Keep your cost prices confidential and teach your salespeople what value your store has. Give them relevant product knowledge as well as tools to sell products. Shelter magazines to give customers ideas and photos of jobs that your store has done. Remember female consumers buy completed interiors and “looks” whereas men buy products. Send a man out for a product and he comes back with it. Send a woman out and she comes back with whatever she likes and sees. Much of what she buys depends on how clever your store is merchandised, the “fashionablitiy” of your store and your salespeople, and everyone’s ability to get these points across.

Better merchandise should be sold at higher prices. Funny that I have to say that. Stores drop prices all the time, giving customers the idea that everything is alike. Lexus doesn’t have any problem charging what they charge; they don’t spend time comparing themselves to Ford. They sell what they sell and from their showrooms to their service, the customer wants to belong to the club. There are just some things that are “worth” more.

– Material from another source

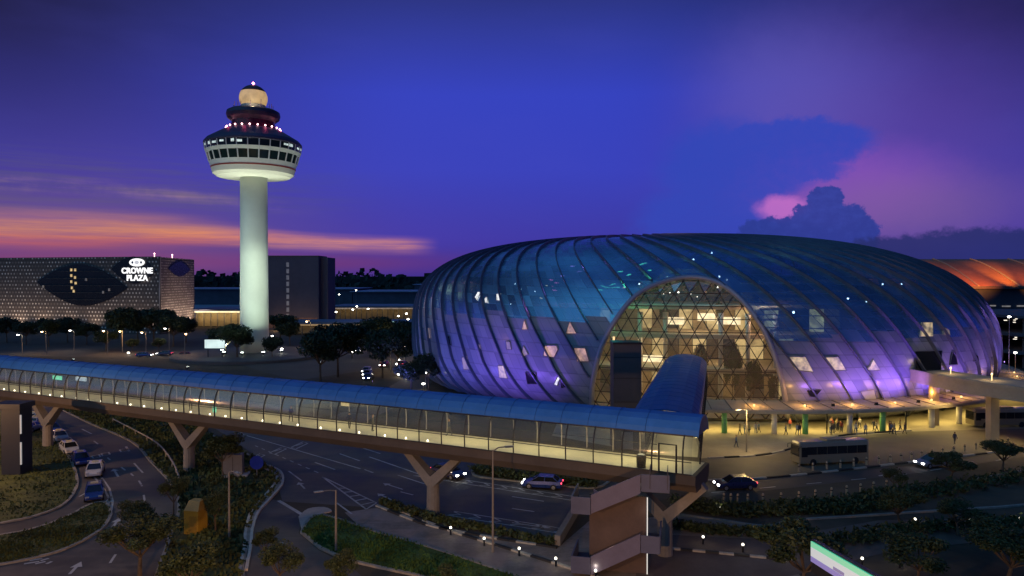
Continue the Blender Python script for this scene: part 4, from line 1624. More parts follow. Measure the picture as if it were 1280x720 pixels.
def flight(a0, z0, a1, z1, o, name):
    """sloping slab with treads plus its outer parapet, from low end a0 to high end a1"""
    mb = MB()
    w = 1.5
    n = 11
    for i in range(n):
        f0 = i / n
        am = a0 + (a1 - a0) * (f0 + .5 / n)
        zm = z0 + (z1 - z0) * (f0 + 1 / n)
        mb.box(sp_(am, o, zm - .16), (abs(a1 - a0) / n - .002, w, .32), sang)
    mb.build('flight', STD, st, SO)
    pb = MB()
    oo = o + w / 2 + .07
    vs = []
    for q in (oo - .06, oo + .06):
        vs += [sp_(a0, q, z0 - .35), sp_(a1, q, z1 - .35), sp_(a1, q, z1 + 1.1), sp_(a0, q, z0 + 1.1)]
    pb.add(vs, [(3, 2, 1, 0), (4, 5, 6, 7), (0, 1, 5, 4), (1, 2, 6, 5), (2, 3, 7, 6), (3, 0, 4, 7)])
    pb.build('parapet', LAV, st, SO)


flight(-2.0, 5.3, 1.75, 7.1, 1.0, 'a')
flight(-2.0, 0.55, 1.75, 2.6, 1.0, 'b')
flight(1.75, 2.9, -2.0, 5.2, -1.0, 'c')
for (a, o, z, L, wd) in ((-2.75, 0, 5.15, 1.45, 3.7), (2.5, 0, 2.55, 1.4, 3.7), (-2.75, 0, .55, 1.45, 3.7), (2.85, .4, 7.15, 2.1, 2.6)):
    MB().box(sp_(a, o, z - .15), (L, wd, .3), sang).build('landing', STD, st, SO)
    mb = MB()
    e_ = a + (L / 2 if a > 0 else -L / 2)
    mb.box(sp_(a, o + wd / 2 + .06, z + .4), (L, .12, 1.3), sang)
    if z < 7:
        mb.box(sp_(e_, o, z + .4), (.12, wd, 1.3), sang)
    mb.build('parapet', mat('landing_parapet', (0.10, 0.11, 0.18), 0.6, var=.15), st, SO)
MB().box(sp_(2.2, .2, 3.0), (.07, .07, 6.0), sang).build('lamp_tube', emit('tube_lamp', (1, .94, .86), .8), st, SO)
light('POINT', 'stair_light', sp_(-.6, 1.6, 2.6), 7, (1, .6, .4), st, .3)
light('POINT', 'stair_light', sp_(2.3, .9, 5.0), 8, (1, .75, .6), st, .3)
for (a, ang) in ((2.45, 0.0), (3.75, 0.0)):
    MB().box(sp_(a, 1.1, 7.9), (.06, 1.5, 1.5), sang).build('gate_panel', STD, st, SO)

# dark lift tower in front of the arch
lt = thing('lift_tower', 'dark plain lift tower standing in front of the arched entrance left of the footbridge arm', 'tower', (15.5, 98, 0))
LO = lt.location
MB().box((15.5, 99.6, 7.1), (3.75, 3.2, 14.2)).build('shaft', mat('lift_clad', (0.085, 0.075, 0.085), 0.6, var=.15, scale=.4), lt, LO)
MB().box((15.5, 99.6, 14.3), (3.95, 3.4, .25)).build('roof_cap', DKMETAL, lt, LO)
for zz in (3.2, 6.4, 9.6, 12.4):
    MB().box((15.5, 97.99, zz), (3.75, .03, .06)).build('cladding_joint', DKMETAL, lt, LO)
MB().box((15.5, 97.97, 1.2), (1.5, .06, 2.3)).build('door', GREYMETAL, lt, LO)
# dark lift tower at the far left end of the bridge
lt2 = thing('lift_tower', 'dark blue lift tower with a pale strip light under the left end of the footbridge', 'tower', (-58.2, 86, 0))
LO = lt2.location
MB().box((-58.4, 86, 3.9), (2.2, 2.2, 7.8)).build('shaft', mat('lift_navy', (0.012, 0.016, 0.035), 0.5, var=.15), lt2, LO)
MB().box((-58.8, 86, 8.1), (3.4, 2.8, .6)).build('head', mat('lift_navy', (0.012, 0.016, 0.035)), lt2, LO)
MB().box((-57.22, 84.95, 2.6), (.14, .14, 2.6)).build('strip_lamp', emit('dim_strip', (.7, .72, .75), .35), lt2, LO)
MB().box((-57.22, 84.95, 6.0), (.14, .14, 2.2)).build('strip_lamp', emit('dim_strip', (.7, .72, .75), .35), lt2, LO)

# ------------------------------------------------------------------ hotel with the white sign
HC = Vector((-144.4, 300.0))
HL = Vector((-252.0, 326.0))
HR_ = Vector((-148.6, 342.0))
hd = (HC - HL).normalized()
hn = Vector((hd.y, -hd.x))
HZ = 32.0
ht = thing('hotel_building', 'long hotel clad in dotted pale panels with eye-shaped windows and a big white sign', 'building', (HC.x, HC.y, 0))
HO = ht.location


def facade_mat(name, sc):
    m = bpy.data.materials.new(name)
    m.use_nodes = True
    nt = m.node_tree
    t_ = NT(nt)
    bs = nt.nodes['Principled BSDF']
    uv = t_.node('ShaderNodeUVMap')
    sp = t_.node('ShaderNodeSeparateXYZ')
    nt.links.new(uv.outputs[0], sp.inputs[0])
    U, V = X(t_, sp.outputs[0]) * sc, X(t_, sp.outputs[1]) * sc
    row = t_.math('FLOOR', V)
    fu = t_.math('FRACT', U + t_.math('MODULO', row, 2.0) * 0.5) - 0.5
    fv = t_.math('FRACT', V) - 0.5
    d = fu.abs() + fv.abs()
    cell = t_.node('ShaderNodeTexWhiteNoise', noise_dimensions='2D')
    nt.links.new(t_.vec(t_.math('FLOOR', U + t_.math('MODULO', row, 2.0) * 0.5), row, 0.0), cell.inputs['Vector'])
    wn = X(t_, cell.outputs[0])
    dot = t_.smooth(0.3, 0.2, d)
    big = t_.noise(t_.vec(U * 0.09, V * 0.09, 0.0), 1.0, 2)
    col = t_.mix(t_.smooth(0.3, 0.46, d), (0.17, 0.135, 0.11, 1), (0.085, 0.065, 0.055, 1))
    col = t_.mix(dot * t_.smooth(0.25, 0.9, wn + big * 0.3), col, (0.78, 0.7, 0.6, 1))
    nt.links.new(col, bs.inputs['Base Color'])
    bs.inputs['Roughness'].default_value = 0.6
    b_ = t_.node('ShaderNodeBump')
    b_.inputs['Strength'].default_value = 0.4
    t_.put(dot, b_.inputs['Height'])
    nt.links.new(b_.outputs[0], bs.inputs['Normal'])
    return m


FAC = facade_mat('hotel_facade', 0.62)


def uvwall(name, a, b, z0, z1, m, parent, org, thick=0.6):
    d_ = (b - a).normalized()
    nn = Vector((d_.y, -d_.x))
    L = (b - a).length
    mb = MB()
    c_, e_ = a - nn * thick, b - nn * thick
    mb.add([(a.x, a.y, z0), (b.x, b.y, z0), (b.x, b.y, z1), (a.x, a.y, z1), (c_.x, c_.y, z0), (e_.x, e_.y, z0), (e_.x, e_.y, z1), (c_.x, c_.y, z1)],
           [(0, 1, 2, 3), (5, 4, 7, 6), (3, 2, 6, 7), (1, 5, 6, 2), (4, 0, 3, 7)])
    o = mb.build(name, m, parent, org)
    l_ = o.data.uv_layers.new(name='UVMap')
    for i, p in enumerate(((0, z0), (L, z0), (L, z1), (0, z1))):
        l_.data[i].uv = p
    return o


uvwall('facade', HL, HC, 0, HZ, FAC, ht, HO)
FAC2 = facade_mat('hotel_facade_side', 0.9)
uvwall('facade', HC, HR_, 0, HZ - .2, FAC2, ht, HO)
MB().prism([HL, HC, HR_, HL + (HR_ - HC)], HZ - 1.2, HZ - .7).build('roof', CONCD, ht, HO)


def lens(cx, cz, w, h, org_, d_, nn, tip=0.0, n=20, pw=1.0):
    P_ = []
    for i in range(n + 1):
        u = -1 + 2 * i / n
        P_.append((u * w, h * (1 - abs(u) ** 1.8) ** pw + tip * u))
    Q = P_ + [(x, -h * (1 - abs(x / w) ** 1.8) ** pw + tip * x / w) for x, _ in reversed(P_[1:-1])]
    c = org_ + d_ * cx
    return [Vector((c.x + d_.x * x + nn.x * .2, c.y + d_.y * x + nn.y * .2, cz + z)) for x, z in Q]


def lens_part(name, pts, nn, m, depth=.25):
    mb = MB()
    n = len(pts)
    v = Vector((nn.x, nn.y, 0)) * depth
    mb.add(pts + [p - v for p in pts], [tuple(range(n)), tuple(range(2 * n - 1, n - 1, -1))] + [(i, n + i, n + (i + 1) % n, (i + 1) % n) for i in range(n)])
    return mb.build(name, m, ht, HO)


EYE = mat('eye_glass', (0.012, 0.011, 0.012), 0.25, var=.4, scale=.3)
Lh = (HC - HL).length
# px 10..140 at y 332..386 : the big eye; the sign's oval; the small eye round the corner
b1 = lens(-38.5, 20.2, 23.0, 8.8, HC, hd, hn, -1.2)
eye = lens_part('eye_window', b1, hn, EYE)
b2 = lens(-12.5, 26.5, 11.0, 5.6, HC, hd, hn, -.4)
lens_part('sign_recess', b2, hn, EYE)
sd = (HR_ - HC).normalized()
sn2 = Vector((sd.y, -sd.x))
b3 = lens(22.5, 27.0, 13.5, 3.2, HC, sd, sn2, 0)
lens_part('eye_window', b3, sn2, EYE)
fm = MB()
for zz in (14, 17, 20, 23, 26):
    half = 23 * max(0, 1 - (abs(zz - 20.2) / 8.8)) ** .55
    c = HC + hd * -38.5 + hn * .3
    if half > 2:
        fm.tube([(c.x - hd.x * half * .95, c.y - hd.y * half * .95, zz), (c.x + hd.x * half * .9, c.y + hd.y * half * .9, zz)], .12, 4)
fm.build('balcony_rail', mat('balcony', (0.05, 0.045, 0.04), .6), eye, None)
eye.children[0].location = -HO
for (du, zz) in ((-43.5, 26.6), (-43.5, 24.2), (-43.5, 21.6), (-43.2, 19.0), (-41.5, 26.6), (-41.6, 23.4), (-41.3, 21.0), (-42.3, 17.6), (-24.5, 18.3), (-27.5, 17.2), (-36, 22.5), (-58, 19.5)):
    c = HC + hd * du + hn * .35
    br_ = (du < -41 and du > -45)
    MB().box((c.x, c.y, zz), (.95, .12, 1.1), math.atan2(hd.y, hd.x)).build('lit_window', emit('hotel_lit', (1, .68, .25), .8, .6, 1) if br_ else emit('hotel_dim', (.6, .45, .3), .12, .6, 1), ht, HO)
SIGNW = emit('sign_white', (1, 1, 1), 1.25)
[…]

There will always be a customer who will say your price is too high. Why? Because I know that some people will bargain with me and it’s worth a shot. If you believe in your products and your business, you will take it as “just a shot.” This is actually where your knowledge and “know-how” comes in.

Merchandise your floor well. Salespeople should have proper “step-up” and “step-down” products to sell from. Buying merchandise should be a thoughtful process—how does it fit into your merchandise mix, what are your customers buying and what are you selling? Be diligent in collecting this information. “Hit or miss” or “throw some against the wall” has never been a strategy. When there were more customers you could “get lucky.” Now you can get out of business!